There is also something to be said for the fact that many of us want what we can’t have: many women pine for jerks while brushing off nice guys who actually like them. There is allure in something unattainable. And for the woman who has survived one too many dysfunctional relationships, it is very “safe” to adore gay men.

“They’ll never break your heart,” says Tiffanie. “You can talk about other men with them. It’s a male perspective without the risk of all the complications that arise when you are friends with straight guys.”

But the relationship between a straight woman and a gay man doesn’t only serve the needs of the woman. Women are also seen as “safe” by gay men. One gay friend said that women are less likely than straight men to ridicule and judge him because of his sexual orientation.

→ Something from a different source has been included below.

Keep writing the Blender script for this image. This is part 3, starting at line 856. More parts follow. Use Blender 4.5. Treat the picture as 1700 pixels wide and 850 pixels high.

The safety factor seems to extend beyond relationships and into the realm of real estate. More and more women are moving to the rainbow-coloured part of town, where they feel safer and less threatened. The area around Church and Wellesley is well-travelled and well-lit.

“If you’re a single woman looking for a place to live: in terms of safety, it’s hard to beat,” says Ryerson politics professor Neil Thomlinson. “In the time that I lived there, it was noticeable, the change in the makeup of the tenants.”

Another friend, Laura, took to hanging out strictly with gay men during a single period in her life (between several not-so-nice boyfriends). It was clear to me what was going on when Laura started going to Woody’s every other night. If she wasn’t at Woody’s, she was up the street at Wilde Oscars.

She had the funniest, most stylish gay friends. I enjoyed hanging out with them too, but the truth was painfully obvious that Laura was basking in the attention of men who were not going to break her heart. She had been hurt and used one-too-many times by straight men. She wanted to be around testosterone, but not the kind that would drive her to Häagen-Dazs and vodka.

Pomerance puts it this way: “What you’re looking at here is women who really love masculinity, they’re finding what they consider the best example of it.”

John Malone, author of Straight Women and Gay Men, suggests the fag hag phenomenon is largely due to the commonalities shared between women and gay men. Both groups fought to be understood, and therefore feel a connection.

Bielmeier also notes that when the AIDS epidemic began and there weren’t many resources to assist those in need, “women and men came forward and worked together without defining their sexuality and developed a very strong support system.”

There is no doubt that we are living in a culture saturated with overt sexuality. For many women, reaching out and connecting with gay men is about a lack of sexual tension. In a way, it is an exile from Straight Guyville.

Thomlinson say the lack of sexual tension is an appealing aspect of this relationship for both the men and women. If they go out together, he says, “nobody is likely to hit on either one of them.”

The straight woman’s obsession with gay men is a growing phenomenon and the media has taken notice. Movies such as The Object of My Affection, The Next Best Thing, In & Out and the wildly successful television program Will and Grace are indicative of our society’s desire to evolve to a higher level of political correctness while still clinging desperately to many stereotypes.

In my case, I am now able to buy a greeting card that reads “You’re just so fabulous… are you sure you’re not gay?”